• PROBLEM STATEMENT
Without the pictures, return all of the material exactly as written.

- - - - -

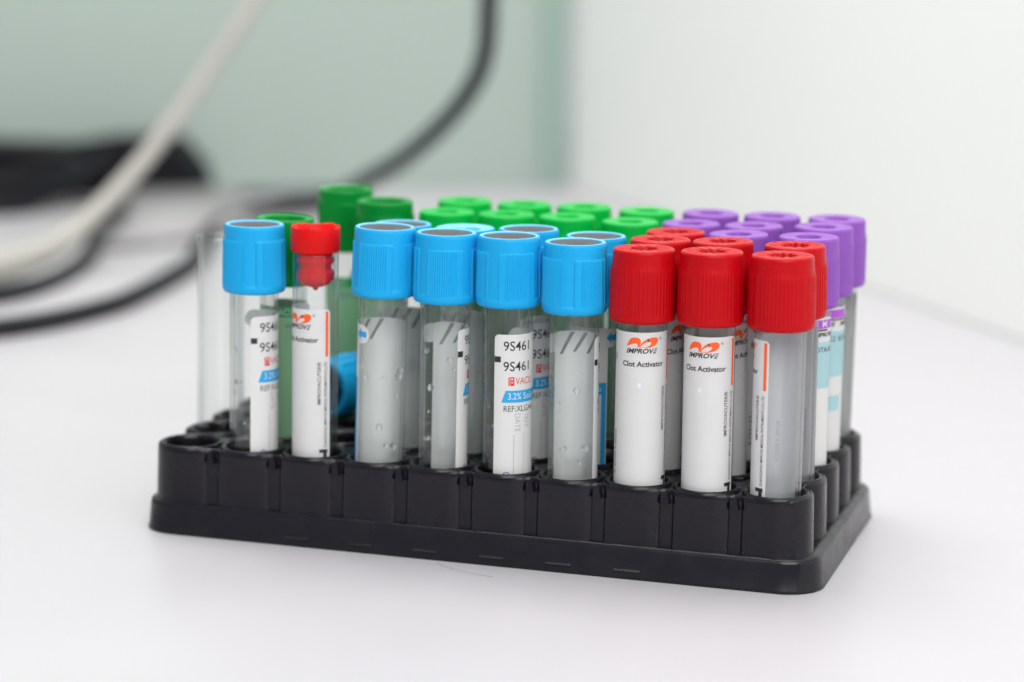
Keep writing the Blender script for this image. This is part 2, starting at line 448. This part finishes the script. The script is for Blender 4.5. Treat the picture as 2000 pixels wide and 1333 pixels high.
def poly(bm, pts, mi):
    ring = [bm.verts.new((x, y, 0)) for x, y in pts]
    es = [bm.edges.new((ring[i], ring[(i+1) % len(ring)])) for i in range(len(ring))]
    r = bmesh.ops.triangle_fill(bm, edges=es, use_beauty=True)
    for g in r['geom']:
        if isinstance(g, bmesh.types.BMFace): g.material_index = mi
def rect(bm, u0, u1, v0, v1, mi): poly(bm, [(u0, v0), (u1, v0), (u1, v1), (u0, v1)], mi)
def catmull(pts, n=6):
    out = []; N = len(pts)
    for i in range(N):
        p0, p1, p2, p3 = [Vector(pts[(i+k-1) % N]) for k in range(4)]
        for j in range(n):
            t = j/n; out.append(tuple(.5*((2*p1)+(p2-p0)*t+(2*p0-5*p1+4*p2-p3)*t*t+(3*p1-p0-3*p2+p3)*t**3)))
    return out
def rrect(u0, u1, v0, v1, r, n=6):
    return rounded_rect(u0, u1, v0, v1, r, n)
def wrap(bm, R, z0, step=.35, umin=-30, umax=40):
    u = math.ceil(umin/step)*step
    us = [x.co.x for x in bm.verts]; lo, hi = min(us), max(us)
    k = math.floor(lo/step)+1
    while k*step < hi:
        g = bm.verts[:]+bm.edges[:]+bm.faces[:]
        bmesh.ops.bisect_plane(bm, geom=g, plane_co=(k*step, 0, 0), plane_no=(1, 0, 0), dist=1e-5)
        k += 1
    for v in bm.verts:
        a = v.co.x/RG; rr = R+v.co.z
        z = v.co.y+z0
        v.co = Vector((rr*math.sin(a)*MM, -rr*math.cos(a)*MM, z*MM))
def layered(layers, inner, R, z0):
    """layers: [(builder, lift_mm)] drawn outside; inner: the same drawn on the reverse."""
    out = bmesh.new()
    mats = []
    for fn, lift, sign in layers+inner:
        b = bmesh.new(); fn(b)
        step = .35
        wrap(b, R+lift, z0, step)
        # face direction
        me = bpy.data.meshes.new('x'); 
        for f in b.faces:
            c = f.calc_center_median(); f.normal_update()
            n = Vector((c.x, c.y, 0))*sign
            if f.normal.dot(n) < 0: f.normal_flip()
        b.to_mesh(me); b.free(); out.from_mesh(me); bpy.data.meshes.remove(me)
    return out
LM = ['paper', 'ink', 'orange', 'blueink', 'redink', 'greyink', 'purpink', 'back', 'slash', 'backgrey', 'faint', 'greenink', 'palegreen', 'cyan', 'magenta', 'bluehint']
LI = {n: i for i, n in enumerate(LM)}
LMATS = [M[n] for n in LM]

def lab_mesh(L):
    me = to_mesh('label', L, LMATS)
    for p in me.polygons: p.use_smooth = False
    return me
ZB = 2.0                                                     # tube bottom above the table
def blue_label():
    """u from the left end (0) to 18.6; v=0 at the label top"""
    W = 18.6
    def paper(b):
        poly(b, rrect(0, W, -49, 0, 1.2), LI['paper'])
        poly(b, [(W-.6, -.3)]+[(W+1.2+2.6*math.cos(a), -2.6+2.4*math.sin(a)) for a in [math.radians(x) for x in range(80, -100, -12)]]+[(W-.6, -5.1)], LI['paper'])
    def l1(b):
        text_bm(b, '9S461', 3.35, 2.2, -2.95, LI['ink'], sx=.92, bold=.02)
        text_bm(b, '9S461', 3.35, 2.2, -8.0, LI['ink'], sx=.92, bold=.02)
        text_bm(b, 'S', 3.35, 15.0, -2.95, LI['ink'], sx=.86)
        text_bm(b, 'S', 3.35, 15.0, -8.0, LI['ink'], sx=.86)
        rect(b, 0.05, 1.65, -6.9, -5.45, LI['ink'])
        text_bm(b, 'REF:XLGA4', 2.1, 2.35, -18.5, LI['ink'], sx=.85)
        text_bm(b, 'VACU', 2.5, 5.3, -11.6, LI['redink'], sx=.75)
        rect(b, 3.55, 3.85, -12.7, -10.5, LI['redink'])
        rect(b, 4.0, 5.0, -12.7, -10.5, LI['redink'])
        poly(b, [(2.9, -13.9), (13.8, -13.9), (13.8, -16.9), (1.9, -16.9)], LI['blueink'])
        rect(b, 13.8, W-.3, -13.9, -16.9, LI['blueink'])
        rect(b, W-1.6, W-.3, -16.9, -48.5, LI['blueink'])
        rect(b, 12.6, 13.2, -16.9, -48.5, LI['blueink'])
        text_bm(b, 'DATE', 2.1, 5.9, -21.9, LI['faint'], align='CENTER', rot=-PI/2, sx=.9)
        text_bm(b, 'TEST', 1.9, 8.6, -21.5, LI['faint'], align='CENTER', rot=-PI/2, sx=.9)
        rect(b, 5.0, 5.12, -25.0, -36.8, LI['greyink'])
        rect(b, 7.7, 7.8, -24.4, -36.8, LI['faint'])
        # arrow on the tab pointing left
        poly(b, [(W-.6, -2.6), (W+1.0, -1.1), (W+1.0, -1.9), (W+3.0, -1.9), (W+3.0, -3.3), (W+1.0, -3.3), (W+1.0, -4.1)], LI['blueink'])
        # round stamp
        n = 20
        poly(b, [(3.3+.95*math.cos(2*PI*i/n), -35.2+.95*math.sin(2*PI*i/n)) for i in range(n)], LI['purpink'])
    def l2(b):
        text_bm(b, '3.2% Sodium', 2.35, 3.4, -15.4, LI['paper'], bold=.015, sx=.78)
        text_bm(b, 'Co', 2.0, 14.9, -15.4, LI['paper'], bold=.01, sx=.8)
        n = 14
        poly(b, [(4.45+.28*math.cos(2*PI*i/n), -11.05+.28*math.sin(2*PI*i/n)) for i in range(n)], LI['paper'])
        rect(b, 4.25, 4.75, -12.0, -11.75, LI['paper'])
        poly(b, [(3.3+.7*math.cos(2*PI*i/n), -35.2+.7*math.sin(2*PI*i/n)) for i in range(n)], LI['paper'])
    def l3(b):
        poly(b, [(2.85, -35.5), (3.2, -34.8), (3.4, -35.1), (3.6, -34.7), (3.75, -35.5), (3.4, -35.35)], LI['purpink'])
    def rev(b): poly(b, rrect(0.02, W-.02, -48.9, -.02, 1.2), LI['back'])
    def rev2(b):
        for u, v0, v1 in ((6.3, -.3, -5.5), (9.8, -.3, -5.3), (13.2, -.3, -5.8)):
            poly(b, [(u, v0), (u+1.05, v0), (u+3.9, v1), (u+3.1, v1)], LI['slash'])
    L = layered([(paper, .12, 1), (l1, .15, 1), (l2, .18, 1), (l3, .21, 1)], [(rev, .05, -1), (rev2, .025, -1)], RG, 57.5-ZB)
    return lab_mesh(L)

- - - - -

• WRITTEN SOLUTION
Keep writing the Blender script for this image. This is part 2, starting at line 448. This part finishes the script. The script is for Blender 4.5. Treat the picture as 2000 pixels wide and 1333 pixels high.
def poly(bm, pts, mi):
    ring = [bm.verts.new((x, y, 0)) for x, y in pts]
    es = [bm.edges.new((ring[i], ring[(i+1) % len(ring)])) for i in range(len(ring))]
    r = bmesh.ops.triangle_fill(bm, edges=es, use_beauty=True)
    for g in r['geom']:
        if isinstance(g, bmesh.types.BMFace): g.material_index = mi
def rect(bm, u0, u1, v0, v1, mi): poly(bm, [(u0, v0), (u1, v0), (u1, v1), (u0, v1)], mi)
def catmull(pts, n=6):
    out = []; N = len(pts)
    for i in range(N):
        p0, p1, p2, p3 = [Vector(pts[(i+k-1) % N]) for k in range(4)]
        for j in range(n):
            t = j/n; out.append(tuple(.5*((2*p1)+(p2-p0)*t+(2*p0-5*p1+4*p2-p3)*t*t+(3*p1-p0-3*p2+p3)*t**3)))
    return out
def rrect(u0, u1, v0, v1, r, n=6):
    return rounded_rect(u0, u1, v0, v1, r, n)
def wrap(bm, R, z0, step=.35, umin=-30, umax=40):
    u = math.ceil(umin/step)*step
    us = [x.co.x for x in bm.verts]; lo, hi = min(us), max(us)
    k = math.floor(lo/step)+1
    while k*step < hi:
        g = bm.verts[:]+bm.edges[:]+bm.faces[:]
        bmesh.ops.bisect_plane(bm, geom=g, plane_co=(k*step, 0, 0), plane_no=(1, 0, 0), dist=1e-5)
        k += 1
    for v in bm.verts:
        a = v.co.x/RG; rr = R+v.co.z
        z = v.co.y+z0
        v.co = Vector((rr*math.sin(a)*MM, -rr*math.cos(a)*MM, z*MM))
def layered(layers, inner, R, z0):
    """layers: [(builder, lift_mm)] drawn outside; inner: the same drawn on the reverse."""
    out = bmesh.new()
    mats = []
    for fn, lift, sign in layers+inner:
        b = bmesh.new(); fn(b)
        step = .35
        wrap(b, R+lift, z0, step)
        # face direction
        me = bpy.data.meshes.new('x'); 
        for f in b.faces:
            c = f.calc_center_median(); f.normal_update()
            n = Vector((c.x, c.y, 0))*sign
            if f.normal.dot(n) < 0: f.normal_flip()
        b.to_mesh(me); b.free(); out.from_mesh(me); bpy.data.meshes.remove(me)
    return out
LM = ['paper', 'ink', 'orange', 'blueink', 'redink', 'greyink', 'purpink', 'back', 'slash', 'backgrey', 'faint', 'greenink', 'palegreen', 'cyan', 'magenta', 'bluehint']
LI = {n: i for i, n in enumerate(LM)}
LMATS = [M[n] for n in LM]

def lab_mesh(L):
    me = to_mesh('label', L, LMATS)
    for p in me.polygons: p.use_smooth = False
    return me
ZB = 2.0                                                     # tube bottom above the table
def blue_label():
    """u from the left end (0) to 18.6; v=0 at the label top"""
    W = 18.6
    def paper(b):
        poly(b, rrect(0, W, -49, 0, 1.2), LI['paper'])
        poly(b, [(W-.6, -.3)]+[(W+1.2+2.6*math.cos(a), -2.6+2.4*math.sin(a)) for a in [math.radians(x) for x in range(80, -100, -12)]]+[(W-.6, -5.1)], LI['paper'])
    def l1(b):
        text_bm(b, '9S461', 3.35, 2.2, -2.95, LI['ink'], sx=.92, bold=.02)
        text_bm(b, '9S461', 3.35, 2.2, -8.0, LI['ink'], sx=.92, bold=.02)
        text_bm(b, 'S', 3.35, 15.0, -2.95, LI['ink'], sx=.86)
        text_bm(b, 'S', 3.35, 15.0, -8.0, LI['ink'], sx=.86)
        rect(b, 0.05, 1.65, -6.9, -5.45, LI['ink'])
        text_bm(b, 'REF:XLGA4', 2.1, 2.35, -18.5, LI['ink'], sx=.85)
        text_bm(b, 'VACU', 2.5, 5.3, -11.6, LI['redink'], sx=.75)
        rect(b, 3.55, 3.85, -12.7, -10.5, LI['redink'])
        rect(b, 4.0, 5.0, -12.7, -10.5, LI['redink'])
        poly(b, [(2.9, -13.9), (13.8, -13.9), (13.8, -16.9), (1.9, -16.9)], LI['blueink'])
        rect(b, 13.8, W-.3, -13.9, -16.9, LI['blueink'])
        rect(b, W-1.6, W-.3, -16.9, -48.5, LI['blueink'])
        rect(b, 12.6, 13.2, -16.9, -48.5, LI['blueink'])
        text_bm(b, 'DATE', 2.1, 5.9, -21.9, LI['faint'], align='CENTER', rot=-PI/2, sx=.9)
        text_bm(b, 'TEST', 1.9, 8.6, -21.5, LI['faint'], align='CENTER', rot=-PI/2, sx=.9)
        rect(b, 5.0, 5.12, -25.0, -36.8, LI['greyink'])
        rect(b, 7.7, 7.8, -24.4, -36.8, LI['faint'])
        # arrow on the tab pointing left
        poly(b, [(W-.6, -2.6), (W+1.0, -1.1), (W+1.0, -1.9), (W+3.0, -1.9), (W+3.0, -3.3), (W+1.0, -3.3), (W+1.0, -4.1)], LI['blueink'])
        # round stamp
        n = 20
        poly(b, [(3.3+.95*math.cos(2*PI*i/n), -35.2+.95*math.sin(2*PI*i/n)) for i in range(n)], LI['purpink'])
    def l2(b):
        text_bm(b, '3.2% Sodium', 2.35, 3.4, -15.4, LI['paper'], bold=.015, sx=.78)
        text_bm(b, 'Co', 2.0, 14.9, -15.4, LI['paper'], bold=.01, sx=.8)
        n = 14
        poly(b, [(4.45+.28*math.cos(2*PI*i/n), -11.05+.28*math.sin(2*PI*i/n)) for i in range(n)], LI['paper'])
        rect(b, 4.25, 4.75, -12.0, -11.75, LI['paper'])
        poly(b, [(3.3+.7*math.cos(2*PI*i/n), -35.2+.7*math.sin(2*PI*i/n)) for i in range(n)], LI['paper'])
    def l3(b):
        poly(b, [(2.85, -35.5), (3.2, -34.8), (3.4, -35.1), (3.6, -34.7), (3.75, -35.5), (3.4, -35.35)], LI['purpink'])
    def rev(b): poly(b, rrect(0.02, W-.02, -48.9, -.02, 1.2), LI['back'])
    def rev2(b):
        for u, v0, v1 in ((6.3, -.3, -5.5), (9.8, -.3, -5.3), (13.2, -.3, -5.8)):
            poly(b, [(u, v0), (u+1.05, v0), (u+3.9, v1), (u+3.1, v1)], LI['slash'])
    L = layered([(paper, .12, 1), (l1, .15, 1), (l2, .18, 1), (l3, .21, 1)], [(rev, .05, -1), (rev2, .025, -1)], RG, 57.5-ZB)
    return lab_mesh(L)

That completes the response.